Both sides lauded an initiative to hold regular talks on export controls, an effort to avoid tit-for-tat measures as countries around the world look to limit shipments of sensitive material and technologies abroad.

China has recently imposed curbs on the export of chipmaking metals like gallium, and is expected to restrict exports of graphite, used in batteries, in December. Japan has restricted exports of some chipmaking equipment.

The leaders’ meeting followed a highly-anticipated summit between US President Joe Biden and Xi in which they agreed to open a presidential hotline and resume military-to-military communications, among other matters.

Kishida also met Biden at the summit where they discussed issues including “common challenges” that they share with China.

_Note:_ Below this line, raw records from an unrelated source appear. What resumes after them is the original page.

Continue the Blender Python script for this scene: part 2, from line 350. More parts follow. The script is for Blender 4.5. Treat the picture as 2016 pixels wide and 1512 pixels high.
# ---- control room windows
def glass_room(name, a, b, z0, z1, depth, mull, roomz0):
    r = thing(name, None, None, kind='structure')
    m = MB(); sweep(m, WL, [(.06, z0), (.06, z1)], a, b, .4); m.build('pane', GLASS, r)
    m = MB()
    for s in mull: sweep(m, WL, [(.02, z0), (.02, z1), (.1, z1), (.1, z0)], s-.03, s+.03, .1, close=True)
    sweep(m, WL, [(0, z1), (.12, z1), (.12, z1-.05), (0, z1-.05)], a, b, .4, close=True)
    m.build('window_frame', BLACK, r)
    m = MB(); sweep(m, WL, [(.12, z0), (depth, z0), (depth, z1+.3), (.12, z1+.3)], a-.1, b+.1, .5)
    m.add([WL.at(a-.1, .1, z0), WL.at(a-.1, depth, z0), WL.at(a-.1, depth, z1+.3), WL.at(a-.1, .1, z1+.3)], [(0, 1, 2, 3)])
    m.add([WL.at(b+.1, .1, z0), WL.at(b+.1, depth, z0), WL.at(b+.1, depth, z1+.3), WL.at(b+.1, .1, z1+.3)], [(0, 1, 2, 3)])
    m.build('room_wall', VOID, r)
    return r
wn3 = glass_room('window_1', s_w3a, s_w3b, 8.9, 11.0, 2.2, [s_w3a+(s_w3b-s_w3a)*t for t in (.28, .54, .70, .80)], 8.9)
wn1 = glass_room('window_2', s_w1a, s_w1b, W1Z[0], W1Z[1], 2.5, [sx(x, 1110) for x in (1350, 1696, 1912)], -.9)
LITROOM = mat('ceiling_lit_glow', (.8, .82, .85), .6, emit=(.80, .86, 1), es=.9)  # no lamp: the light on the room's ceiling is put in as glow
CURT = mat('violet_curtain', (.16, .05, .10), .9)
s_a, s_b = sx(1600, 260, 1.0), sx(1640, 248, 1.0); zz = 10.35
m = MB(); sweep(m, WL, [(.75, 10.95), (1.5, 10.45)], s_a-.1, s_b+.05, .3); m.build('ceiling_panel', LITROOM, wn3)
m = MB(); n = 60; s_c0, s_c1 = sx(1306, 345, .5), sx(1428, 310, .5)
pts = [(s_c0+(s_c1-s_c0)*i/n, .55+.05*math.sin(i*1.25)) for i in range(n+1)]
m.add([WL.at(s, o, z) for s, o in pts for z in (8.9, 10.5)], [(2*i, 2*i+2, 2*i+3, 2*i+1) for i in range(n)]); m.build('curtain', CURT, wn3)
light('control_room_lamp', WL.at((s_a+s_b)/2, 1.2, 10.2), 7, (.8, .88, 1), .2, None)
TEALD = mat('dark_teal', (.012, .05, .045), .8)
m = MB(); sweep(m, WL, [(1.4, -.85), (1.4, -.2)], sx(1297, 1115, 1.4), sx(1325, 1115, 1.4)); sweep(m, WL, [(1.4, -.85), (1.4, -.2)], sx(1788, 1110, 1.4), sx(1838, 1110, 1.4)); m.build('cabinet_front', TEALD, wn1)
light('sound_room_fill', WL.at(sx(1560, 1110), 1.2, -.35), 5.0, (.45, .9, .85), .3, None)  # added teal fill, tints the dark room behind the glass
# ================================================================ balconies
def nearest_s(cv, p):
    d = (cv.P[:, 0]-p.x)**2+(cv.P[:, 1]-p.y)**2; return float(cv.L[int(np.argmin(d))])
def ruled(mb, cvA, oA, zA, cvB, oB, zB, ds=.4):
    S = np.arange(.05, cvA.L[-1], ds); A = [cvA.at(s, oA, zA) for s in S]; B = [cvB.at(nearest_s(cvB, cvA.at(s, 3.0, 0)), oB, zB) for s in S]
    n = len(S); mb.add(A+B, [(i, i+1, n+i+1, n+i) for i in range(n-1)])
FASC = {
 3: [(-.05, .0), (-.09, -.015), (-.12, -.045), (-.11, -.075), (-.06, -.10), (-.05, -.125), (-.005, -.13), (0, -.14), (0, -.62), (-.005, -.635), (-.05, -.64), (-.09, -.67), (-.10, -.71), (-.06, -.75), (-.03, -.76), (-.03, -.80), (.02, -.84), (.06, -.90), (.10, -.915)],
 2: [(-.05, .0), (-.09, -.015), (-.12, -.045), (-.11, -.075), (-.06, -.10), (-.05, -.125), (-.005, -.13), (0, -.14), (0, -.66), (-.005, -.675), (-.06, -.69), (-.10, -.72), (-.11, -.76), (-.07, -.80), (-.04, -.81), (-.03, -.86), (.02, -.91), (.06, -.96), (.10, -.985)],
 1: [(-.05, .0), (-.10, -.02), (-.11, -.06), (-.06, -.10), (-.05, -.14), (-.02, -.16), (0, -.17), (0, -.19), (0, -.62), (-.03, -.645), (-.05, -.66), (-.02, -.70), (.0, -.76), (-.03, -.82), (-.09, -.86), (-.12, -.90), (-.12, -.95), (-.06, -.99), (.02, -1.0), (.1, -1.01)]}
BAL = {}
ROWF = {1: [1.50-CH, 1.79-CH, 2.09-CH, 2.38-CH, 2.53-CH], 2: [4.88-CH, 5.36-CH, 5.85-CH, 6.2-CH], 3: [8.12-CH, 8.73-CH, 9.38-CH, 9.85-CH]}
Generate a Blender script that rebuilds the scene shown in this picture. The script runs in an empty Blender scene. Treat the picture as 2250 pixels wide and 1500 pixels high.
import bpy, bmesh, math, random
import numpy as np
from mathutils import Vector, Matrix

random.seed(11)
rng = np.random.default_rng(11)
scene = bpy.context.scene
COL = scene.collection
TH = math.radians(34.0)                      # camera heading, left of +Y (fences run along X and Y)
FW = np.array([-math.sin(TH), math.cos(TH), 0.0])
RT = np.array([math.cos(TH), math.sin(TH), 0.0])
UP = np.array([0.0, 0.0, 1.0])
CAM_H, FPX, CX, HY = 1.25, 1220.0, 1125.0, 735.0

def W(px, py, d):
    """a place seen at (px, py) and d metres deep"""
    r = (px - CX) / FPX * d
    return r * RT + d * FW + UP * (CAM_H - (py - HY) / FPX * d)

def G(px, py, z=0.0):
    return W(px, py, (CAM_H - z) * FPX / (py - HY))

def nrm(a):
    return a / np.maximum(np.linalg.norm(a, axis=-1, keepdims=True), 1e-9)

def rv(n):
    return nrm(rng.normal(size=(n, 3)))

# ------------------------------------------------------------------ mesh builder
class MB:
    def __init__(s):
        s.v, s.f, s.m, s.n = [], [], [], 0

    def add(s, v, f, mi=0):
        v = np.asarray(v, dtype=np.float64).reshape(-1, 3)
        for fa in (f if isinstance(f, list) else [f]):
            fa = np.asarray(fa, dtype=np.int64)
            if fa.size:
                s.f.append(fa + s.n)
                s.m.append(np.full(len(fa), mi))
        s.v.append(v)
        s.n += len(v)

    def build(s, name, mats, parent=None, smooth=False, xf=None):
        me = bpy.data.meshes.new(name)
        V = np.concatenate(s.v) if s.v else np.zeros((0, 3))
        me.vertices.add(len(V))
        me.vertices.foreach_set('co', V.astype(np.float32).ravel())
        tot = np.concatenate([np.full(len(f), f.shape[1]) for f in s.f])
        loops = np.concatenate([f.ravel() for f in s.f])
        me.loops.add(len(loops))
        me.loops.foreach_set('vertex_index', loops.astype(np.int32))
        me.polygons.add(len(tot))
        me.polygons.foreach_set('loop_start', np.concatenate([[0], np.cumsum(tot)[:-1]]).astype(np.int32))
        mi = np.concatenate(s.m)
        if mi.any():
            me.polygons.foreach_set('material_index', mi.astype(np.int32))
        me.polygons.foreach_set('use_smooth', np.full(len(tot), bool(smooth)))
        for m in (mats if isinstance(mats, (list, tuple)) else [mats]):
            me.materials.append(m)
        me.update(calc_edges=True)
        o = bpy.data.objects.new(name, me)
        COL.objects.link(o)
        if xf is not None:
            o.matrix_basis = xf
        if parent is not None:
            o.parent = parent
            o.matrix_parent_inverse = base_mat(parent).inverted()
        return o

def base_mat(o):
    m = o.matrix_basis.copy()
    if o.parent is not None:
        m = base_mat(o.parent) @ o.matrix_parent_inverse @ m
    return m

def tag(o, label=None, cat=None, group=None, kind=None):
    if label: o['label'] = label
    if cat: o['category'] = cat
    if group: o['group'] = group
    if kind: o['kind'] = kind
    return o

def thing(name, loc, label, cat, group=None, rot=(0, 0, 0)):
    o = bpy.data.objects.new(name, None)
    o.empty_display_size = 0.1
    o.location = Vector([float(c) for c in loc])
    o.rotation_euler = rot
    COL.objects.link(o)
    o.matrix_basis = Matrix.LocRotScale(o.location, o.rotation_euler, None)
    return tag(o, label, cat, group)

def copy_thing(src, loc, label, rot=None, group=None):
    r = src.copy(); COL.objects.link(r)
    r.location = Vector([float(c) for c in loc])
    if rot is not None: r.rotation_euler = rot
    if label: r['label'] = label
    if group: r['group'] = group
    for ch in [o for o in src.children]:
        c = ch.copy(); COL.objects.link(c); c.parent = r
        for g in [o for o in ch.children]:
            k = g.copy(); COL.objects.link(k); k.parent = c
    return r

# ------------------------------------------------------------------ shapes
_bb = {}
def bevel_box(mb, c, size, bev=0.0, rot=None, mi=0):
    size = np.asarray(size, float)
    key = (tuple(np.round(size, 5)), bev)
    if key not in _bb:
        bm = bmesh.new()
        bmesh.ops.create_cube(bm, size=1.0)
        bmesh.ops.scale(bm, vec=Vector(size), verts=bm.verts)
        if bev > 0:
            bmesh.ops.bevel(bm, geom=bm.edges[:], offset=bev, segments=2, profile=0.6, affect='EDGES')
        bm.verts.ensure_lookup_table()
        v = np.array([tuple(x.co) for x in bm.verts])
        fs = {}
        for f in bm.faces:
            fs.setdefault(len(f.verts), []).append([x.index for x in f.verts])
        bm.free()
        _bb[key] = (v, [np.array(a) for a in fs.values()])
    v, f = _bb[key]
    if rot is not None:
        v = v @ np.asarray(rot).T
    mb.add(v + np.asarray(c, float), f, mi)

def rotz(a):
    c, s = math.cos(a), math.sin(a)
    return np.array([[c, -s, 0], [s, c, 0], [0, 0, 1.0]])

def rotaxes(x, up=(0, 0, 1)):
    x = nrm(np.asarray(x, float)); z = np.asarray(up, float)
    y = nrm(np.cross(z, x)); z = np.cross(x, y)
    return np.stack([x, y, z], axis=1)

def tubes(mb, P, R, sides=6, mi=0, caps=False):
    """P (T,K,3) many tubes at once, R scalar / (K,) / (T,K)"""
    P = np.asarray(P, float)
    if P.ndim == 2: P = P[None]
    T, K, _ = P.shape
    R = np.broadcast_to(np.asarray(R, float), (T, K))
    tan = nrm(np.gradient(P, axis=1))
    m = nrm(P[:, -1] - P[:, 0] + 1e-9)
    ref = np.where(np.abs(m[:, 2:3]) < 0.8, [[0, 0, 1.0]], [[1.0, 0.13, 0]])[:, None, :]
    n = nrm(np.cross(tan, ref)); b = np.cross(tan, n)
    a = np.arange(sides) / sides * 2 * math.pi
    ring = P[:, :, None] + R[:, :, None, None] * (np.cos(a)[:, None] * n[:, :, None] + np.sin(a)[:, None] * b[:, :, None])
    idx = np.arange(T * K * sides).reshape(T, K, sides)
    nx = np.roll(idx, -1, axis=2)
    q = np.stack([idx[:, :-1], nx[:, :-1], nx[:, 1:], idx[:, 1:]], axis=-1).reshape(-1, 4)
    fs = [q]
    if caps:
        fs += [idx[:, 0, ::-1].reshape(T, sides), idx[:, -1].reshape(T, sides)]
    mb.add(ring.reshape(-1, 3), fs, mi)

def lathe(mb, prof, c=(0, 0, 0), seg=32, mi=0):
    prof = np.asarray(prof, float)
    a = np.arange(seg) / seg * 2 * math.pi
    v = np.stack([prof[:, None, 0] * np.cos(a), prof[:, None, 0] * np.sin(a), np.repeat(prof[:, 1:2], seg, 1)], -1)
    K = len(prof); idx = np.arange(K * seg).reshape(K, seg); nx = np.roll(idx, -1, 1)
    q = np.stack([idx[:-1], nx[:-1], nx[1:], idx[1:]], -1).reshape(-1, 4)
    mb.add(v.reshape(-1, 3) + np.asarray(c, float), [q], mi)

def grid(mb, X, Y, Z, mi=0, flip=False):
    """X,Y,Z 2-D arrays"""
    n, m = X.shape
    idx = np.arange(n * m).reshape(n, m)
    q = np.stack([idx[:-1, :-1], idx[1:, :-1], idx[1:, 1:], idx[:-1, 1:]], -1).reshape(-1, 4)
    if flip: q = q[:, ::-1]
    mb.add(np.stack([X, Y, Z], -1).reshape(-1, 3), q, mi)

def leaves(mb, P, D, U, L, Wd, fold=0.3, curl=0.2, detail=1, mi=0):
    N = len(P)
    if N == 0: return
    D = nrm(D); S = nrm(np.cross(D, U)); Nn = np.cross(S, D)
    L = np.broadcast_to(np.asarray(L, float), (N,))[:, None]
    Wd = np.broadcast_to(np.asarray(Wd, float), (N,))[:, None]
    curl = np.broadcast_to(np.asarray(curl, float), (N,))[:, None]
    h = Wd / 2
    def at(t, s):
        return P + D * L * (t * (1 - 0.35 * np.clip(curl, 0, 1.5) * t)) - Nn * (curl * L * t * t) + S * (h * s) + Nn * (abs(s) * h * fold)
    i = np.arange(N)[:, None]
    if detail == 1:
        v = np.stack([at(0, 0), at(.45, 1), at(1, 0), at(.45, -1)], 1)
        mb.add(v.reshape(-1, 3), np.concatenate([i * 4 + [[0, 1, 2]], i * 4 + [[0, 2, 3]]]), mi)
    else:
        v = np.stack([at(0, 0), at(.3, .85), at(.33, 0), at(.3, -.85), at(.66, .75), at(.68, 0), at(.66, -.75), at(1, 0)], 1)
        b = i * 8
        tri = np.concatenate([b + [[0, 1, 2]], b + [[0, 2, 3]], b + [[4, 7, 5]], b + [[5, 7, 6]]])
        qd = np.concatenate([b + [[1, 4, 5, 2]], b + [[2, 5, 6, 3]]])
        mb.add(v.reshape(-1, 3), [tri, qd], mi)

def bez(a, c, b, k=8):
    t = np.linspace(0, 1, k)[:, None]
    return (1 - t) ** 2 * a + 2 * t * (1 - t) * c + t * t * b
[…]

China’s push to reaffirm relations with Japan could be partly driven by Tokyo’s close ties with its arch-rival Washington, said Rumi Aoyama, an expert on Japan-China relations.

“I think there is a desire to drive a wedge between Japan and the United States by establishing a so-called strategic relationship with Japan amid the US-China confrontation,” said Aoyama, director of Waseda Institute of Contemporary Chinese Studies.

On the sidelines of the APEC summit, Kishida has also met South Korean President Yoon Suk-yeol in their seventh meeting this year. The pair promised to push for deeper cooperation and discussed shared concerns like North Korea’s missile tests.

Yoon, Kishida and Biden also held a brief trilateral meeting on Thursday.

Leaders from the 21-member Asia-Pacific Economic Cooperation forum are in San Francisco for the 30th summit from Nov 15 to 17.